Dodd Never Goes Against the Family

  • On: 04/14/2010 10:11:48
  • In: Economy
  • By Bill Wilson

    Putting Chris Dodd in charge of writing the financial “reform” bill is like calling in Don Corleone to write an anti-crime bill. To expect anything but a whitewash that protects the real criminals is naïve at best.

    In brief, Dodd is without a doubt the most corrupt individual to ever sit in the U.S. Senate, and that’s saying something. Not only did he craft a bailout for Countrywide Financial after receiving generous mortgages through a VIP program, he was the top recipient of campaign donations from Fannie Mae and Freddie Mac employees and political action committees while he repeatedly stood in the way of attempts to rein in the failing mortgage giants.

    To even let Dodd have the power to put a period in this bill — which purports to solve the financial crisis that he helped to cause — is disgusting.

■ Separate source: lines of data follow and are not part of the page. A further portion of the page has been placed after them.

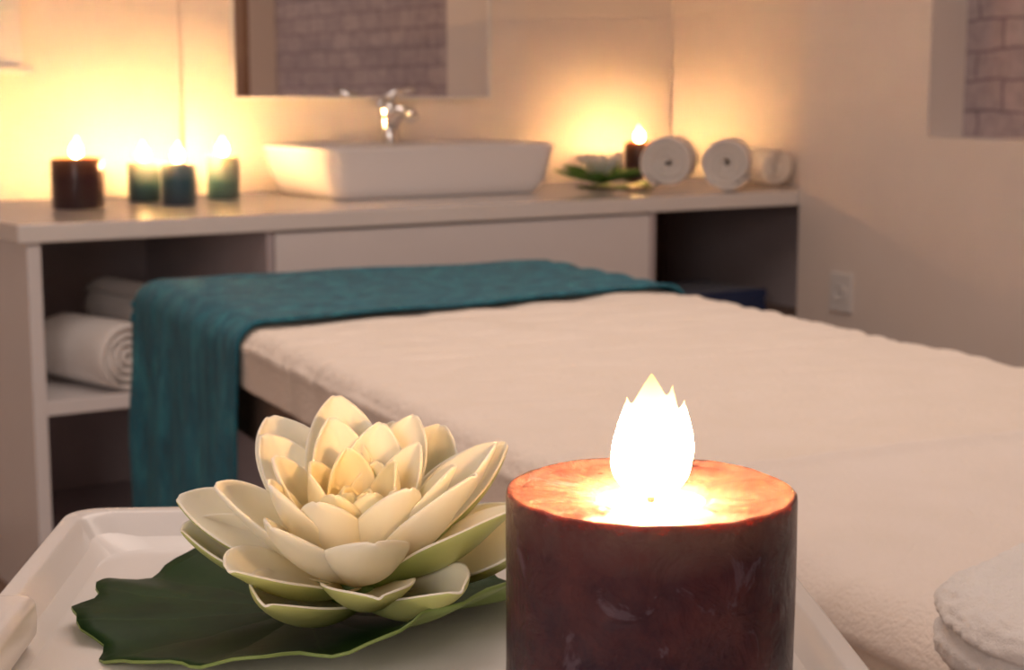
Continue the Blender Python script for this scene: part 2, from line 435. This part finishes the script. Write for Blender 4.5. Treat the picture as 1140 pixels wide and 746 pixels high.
# ------------------------------------------------------------------ rolled towels
def roll(loc,rot,R,L,label,group,turns=3.6,seed=0):
    V=[];F=[]
    r0=R*.10; N=int(turns*26); pitch=(R-r0)/turns; rows=16
    th=pitch*.88
    for i in range(N+1):
        s=i/N; a=2*pi*turns*s+seed
        rc=r0+(R-r0-th/2)*s
        tt=th*(1 if s<.97 else .6)
        prof=[]
        for j in range(rows+1):
            y=-L/2+L*j/rows
            edge=min(j,rows-j)
            k=1 if edge>1 else (.90 if edge==1 else .42)
            yy=y+ .0035*noise.noise(Vector((a*1.2,seed,0)))*2 * (1 if edge<3 else 0)
            yy+= (.012*(1-rc/R))*( -1 if j>rows/2 else 1)*0.4*(1 if edge<4 else 0)
            prof.append((yy,tt*k/2))
        wob=1+.02*noise.noise(Vector((cos(a),sin(a),seed+s*3)))
        for (y,hh) in prof:
            V.append(((rc+hh)*wob*cos(a),y,(rc+hh)*wob*sin(a)+R))
        for (y,hh) in reversed(prof):
            V.append(((rc-hh)*wob*cos(a),y,(rc-hh)*wob*sin(a)+R))
    n=2*(rows+1)
    for i in range(N):
        for j in range(n):
            k=(j+1)%n
            F.append((i*n+j,i*n+k,(i+1)*n+k,(i+1)*n+j))
    F.append(tuple(range(n))); F.append(tuple(N*n+j for j in range(n))[::-1])
    o=mesh_obj("rolled_towel",V,F,M_terry,None,True,loc,(0,0,rot))
    return tag(o,label,"towel",group)
def dirrot(dx,dy): return -math.atan2(dx,dy)
G="rolled white towels on the worktop"
LB="rolled white terry towel lying on the worktop, spiral end showing"
def rollend(px,py,z,dx,dy,R,L,label,group,seed):
    n_=sqrt(dx*dx+dy*dy); dx/=n_; dy/=n_
    return roll((px+dx*L/2,py+dy*L/2,z),dirrot(dx,dy),R,L,label,group,seed=seed)
rollend(2.870,3.58,CT,.72,.69,.080,.20,LB,G,.5)
rollend(2.980,3.455,CT,.74,.67,.078,.16,LB,G,2.0)
rollend(3.27,3.56,CT,.1,.99,.058,.20,"small rolled white towel lying against the wall",G,4.0)
G="rolled white towels on the shelf"
LB="rolled white terry towel on the cabinet shelf"
roll((1.20,3.55,.467),dirrot(-.25,.95),.082,.28,LB,G,seed=1)
roll((1.475,3.78,.467),dirrot(-.05,.97),.070,.28,LB,G,seed=3)
roll((1.362,3.76,.537),dirrot(-.12,.97),.070,.28,"rolled white terry towel resting on top of the others",G,seed=5)

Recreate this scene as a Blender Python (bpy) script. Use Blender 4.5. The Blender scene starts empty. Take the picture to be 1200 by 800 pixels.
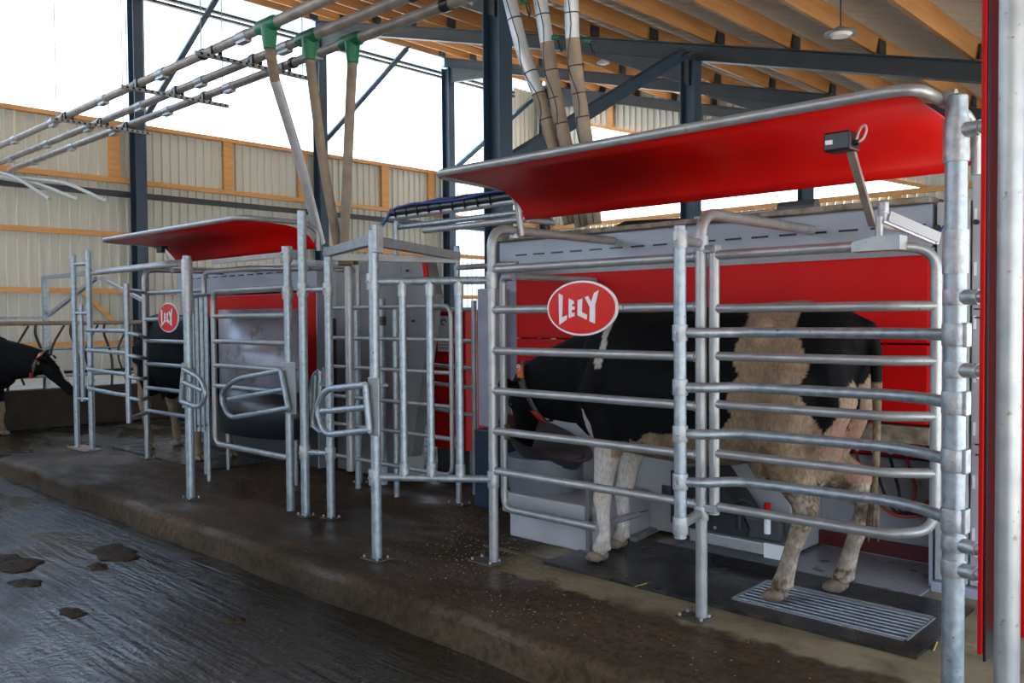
import bpy, bmesh, math, random
import numpy as np
from mathutils import Vector, Matrix
random.seed(7)
PI = math.pi
SC = bpy.context.scene

# ------------------------------------------------------------------ camera
F = 1007.0
CAM = np.array([0.0, 0.0, 1.5])
f0 = np.array([-.6877, .7260, 0.0]); f0 /= np.linalg.norm(f0)
r0 = np.array([f0[1], -f0[0], 0.0])
PITCH, ROLL = math.atan((400 - 371.5) / F), .0074
FW = f0 * math.cos(PITCH) - np.array([0, 0, 1.0]) * math.sin(PITCH)
U0 = np.cross(r0, FW)
RT = r0 * math.cos(ROLL) - U0 * math.sin(ROLL)
UP = U0 * math.cos(ROLL) + r0 * math.sin(ROLL)
cd = bpy.data.cameras.new('camera'); cam = bpy.data.objects.new('camera', cd)
SC.collection.objects.link(cam); SC.camera = cam
cd.sensor_width = 36.0; cd.lens = F / 1200 * 36.0; cd.clip_end = 300; cd.clip_start = .05
m = Matrix.Identity(4)
for i in range(3):
    m[i][0] = RT[i]; m[i][1] = UP[i]; m[i][2] = -FW[i]; m[i][3] = CAM[i]
cam.matrix_world = m

# ------------------------------------------------------------------ sky, exposure
W = bpy.data.worlds.new('overcast_sky'); SC.world = W; W.use_nodes = True
wn = W.node_tree.nodes; wl = W.node_tree.links
bg = wn['Background']
tc = wn.new('ShaderNodeTexCoord'); sx = wn.new('ShaderNodeSeparateXYZ'); wr = wn.new('ShaderNodeValToRGB')
wl.new(tc.outputs['Generated'], sx.inputs[0]); wl.new(sx.outputs['Z'], wr.inputs[0]); wl.new(wr.outputs[0], bg.inputs[0])
wr.color_ramp.elements[0].position = 0.0; wr.color_ramp.elements[0].color = (.84, .92, 1, 1)
wr.color_ramp.elements[1].position = .6; wr.color_ramp.elements[1].color = (.36, .60, 1, 1)
bg.inputs[1].default_value = 2.6
SC.view_settings.view_transform = 'Standard'; SC.view_settings.look = 'None'
SC.view_settings.gamma = 1.0; SC.view_settings.use_curve_mapping = False
SC.view_settings.exposure = 0.8
# sun outside, veiled: low, from the open front side
sd = bpy.data.lights.new('veiled_sun', 'SUN'); so = bpy.data.objects.new('veiled_sun', sd)
SC.collection.objects.link(so); sd.energy = 17.0; sd.angle = .05; sd.color = (1, .93, .82)
so.rotation_euler = (0, math.radians(28), math.radians(25))

# ------------------------------------------------------------------ helpers
def ray(px, py): return FW + RT * (px - 600) / F + UP * (400 - py) / F
AX = {'X': 0, 'Y': 1, 'Z': 2}
def P(px, py, ax, v):
    d = ray(px, py); a = AX[ax]; return CAM + d * ((v - CAM[a]) / d[a])
def V(*a): return np.array(a, float)

def mesh(name, vs, fs, smooth=False):
    me = bpy.data.meshes.new(name); me.from_pydata([tuple(map(float, v)) for v in vs], [], fs); me.validate()
    if smooth: me.polygons.foreach_set('use_smooth', [True] * len(me.polygons))
    me.update(); return me

def world_loc(o):
    p = Vector((0, 0, 0))
    while o is not None: p = p + o.location; o = o.parent
    return p

class G:
    """collects geometry in world coordinates, links as ONE mesh object"""
    def __init__(s): s.v = []; s.f = []; s.sm = []
    def add(s, vs, fs, sm=False):
        b = len(s.v); s.v += [tuple(map(float, v)) for v in vs]; s.f += [tuple(i + b for i in f) for f in fs]; s.sm += [sm] * len(fs); return s
    def box(s, x0, x1, y0, y1, z0, z1):
        vs = [(x, y, z) for x in (x0, x1) for y in (y0, y1) for z in (z0, z1)]
        return s.add(vs, [(0, 1, 3, 2), (4, 6, 7, 5), (0, 4, 5, 1), (2, 3, 7, 6), (0, 2, 6, 4), (1, 5, 7, 3)])
    def bbox(s, x0, x1, y0, y1, z0, z1, b=.006):
        bm = bmesh.new(); r = bmesh.ops.create_cube(bm, size=1)
        for v in bm.verts: v.co = Vector(((x0 + x1) / 2 + v.co.x * (x1 - x0), (y0 + y1) / 2 + v.co.y * (y1 - y0), (z0 + z1) / 2 + v.co.z * (z1 - z0)))
        bmesh.ops.bevel(bm, geom=bm.edges[:], offset=b, segments=2, affect='EDGES', profile=.5)
        bm.verts.ensure_lookup_table(); bm.verts.index_update()
        s.add([v.co[:] for v in bm.verts], [[v.index for v in f.verts] for f in bm.faces]); bm.free(); return s
    def beam(s, a, b, w, h, up=(0, 0, 1)):
        a = Vector(a); b = Vector(b); t = (b - a).normalized(); u = Vector(up)
        l = t.cross(u).normalized(); u = l.cross(t).normalized(); vs = []
        for p in (a, b):
            for i, j in ((-1, -1), (1, -1), (1, 1), (-1, 1)): vs.append(p + l * (w / 2 * i) + u * (h / 2 * j))
        return s.add(vs, [(3, 2, 1, 0), (4, 5, 6, 7), (0, 1, 5, 4), (1, 2, 6, 5), (2, 3, 7, 6), (3, 0, 4, 7)])
    def tube(s, pts, r, n=12, caps=True):
        pts = [Vector(p) for p in pts]; k = len(pts); rs = r if hasattr(r, '__len__') else [r] * k
        tg = []
        for i in range(k):
            t = (pts[min(i + 1, k - 1)] - pts[max(i - 1, 0)]); tg.append(t.normalized() if t.length > 1e-9 else Vector((0, 0, 1)))
        ref = Vector((0, 0, 1)) if abs(tg[0].z) < .9 else Vector((1, 0, 0))
        nrm = tg[0].cross(ref).normalized(); vs = []; fs = []
        for i in range(k):
            if i: nrm = (nrm - tg[i] * nrm.dot(tg[i])).normalized()
            bn = tg[i].cross(nrm)
            for j in range(n):
                a = 2 * PI * j / n; vs.append(pts[i] + (nrm * math.cos(a) + bn * math.sin(a)) * rs[i])
        for i in range(k - 1):
            for j in range(n):
                q = (j + 1) % n; fs.append((i * n + j, i * n + q, (i + 1) * n + q, (i + 1) * n + j))
        s.add(vs, fs, True)
        if caps: s.add(vs[:n], [tuple(range(n))[::-1]]); s.add(vs[-n:], [tuple(range(n))])
        return s
    def prism(s, poly, d):
        """poly: list of 3D points (planar), extruded by vector d"""
        n = len(poly); a = [Vector(p) for p in poly]; b = [p + Vector(d) for p in a]
        fs = [tuple(range(n))[::-1], tuple(range(n, 2 * n))] + [(i, (i + 1) % n, n + (i + 1) % n, n + i) for i in range(n)]
        return s.add(a + b, fs)
    def strip(s, sec, x0, x1, th=.0):
        """sheet: open section [(y,z)] extruded along x with thickness th (offset normal)"""
        n = len(sec); out = []
        for i in range(n):
            a = sec[max(i - 1, 0)]; b = sec[min(i + 1, n - 1)]; t = Vector((b[0] - a[0], b[1] - a[1])).normalized()
            out.append((sec[i][0] - t.y * th, sec[i][1] + t.x * th))
        ring = list(sec) + out[::-1]; k = len(ring)
        vs = [(x0, y, z) for y, z in ring] + [(x1, y, z) for y, z in ring]
        fs = [(i, (i + 1) % k, k + (i + 1) % k, k + i) for i in range(k)]
        for i in range(n - 1):
            fs.append((i, k - 1 - i, k - 2 - i, i + 1)); fs.append((k + i, k + i + 1, k + k - 2 - i, k + k - 1 - i))
        return s.add(vs, fs, True)
    def build(s, name, mat, parent=None, base=None):
        vs = np.array(s.v)
        if parent is None:
            lo = vs.min(0); hi = vs.max(0); base = Vector(((lo[0] + hi[0]) / 2, (lo[1] + hi[1]) / 2, lo[2])) if base is None else Vector(base)
            off = base
        else: off = world_loc(parent)
        me = mesh(name, vs - np.array(off), s.f)
        if len(me.polygons) == len(s.sm): me.polygons.foreach_set('use_smooth', s.sm)
        else: me.polygons.foreach_set('use_smooth', [any(s.sm)] * len(me.polygons))
        bm = bmesh.new(); bm.from_mesh(me); bmesh.ops.recalc_face_normals(bm, faces=bm.faces[:]); bm.to_mesh(me); bm.free()
        if mat: me.materials.append(mat)
        o = bpy.data.objects.new(name, me); SC.collection.objects.link(o)
        if parent is None: o.location = base
        else: o.parent = parent
        return o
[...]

    But in many ways, Dodd’s role in Congress’ latest takeover of the financial system is fitting, since the “reform” bill itself does nothing to hold accountable the actual culprits of the financial crisis, including members of Congress:

    1) It does not repeal the failed social policy to put people into homes they could not afford, in particular Clinton era regulations executing the Community Reinvestment Act that strong-armed banks into giving loans to low-income Americans;

    2) It fails to rein in the Federal Reserve, whose easy money policies and lower-than-justified interest rates accommodated the housing bubble as it blew up, and then when it popped bailed it out with a $1.25 trillion bailout to investors who bought mortgage-backed securities;

    3) It leaves the federal government in complete control of the GSE’s Fannie Mae and Freddie Mac, who through the securitization of $4.7 trillion in mortgages and the mislabeling of Alt-A and subprime mortgages as prime spread the crisis like plague rats throughout the entire world.

    In short, the Dodd bill does nothing at all to address the root causes of the crisis, all of which government created, as ALG News has previously reported. What it does instead merely amounts to a distraction from the real crimes that took place at considerable cost to taxpayers.

    Although the system has been described as too-big-to-fail, in many ways it was designed to fail. And Chris Dodd now wants to institutionalize that failure — by leaving in place the government institutions, regulations, and policies that caused it.

    Commenting on the floor of the U.S. Senate yesterday, Senate Minority Leader Mitch McConnell said, “The way to solve this problem is to let the people who make the mistakes pay for them.” Amen.

    That would naturally include eliminating Fannie and Freddie as GSE’s and selling them off piece by piece. It would also mean being honest about the true taxpayer exposure posed by the government’s guarantee of the GSE’s debts. It would mean discontinuing the social policy of pushing home ownership on those without the means to pay for it.

    And it would mean putting more restrictions in place on the use of monetary policy to advance such ill-conceived social policies in the first place, and bringing more transparency to the Federal Reserve’s balance sheet.

    And finally, to echo Senator McConnell’s call, it would mean bringing an end to “too big to fail.”
    Said McConnell, “We won’t solve this problem until the biggest banks are allowed to fail.”

    Sounds simple enough for the American people to understand. Those institutions that made bad bets do not deserve one cent of taxpayer money. Unless financial institutions are allowed to fail, the ones that make the worst mistakes will be perpetuated — only to make the same mistakes again.

    But this requires an honest playing field in the first place — without government coercion. Unless these designed-to-fail government policies are repealed, the same mistakes will keep on being made by the institutions forced to participate in their folly.

    And the real criminals will get away with it.

    Bill Wilson is the President of Americans for Limited Government.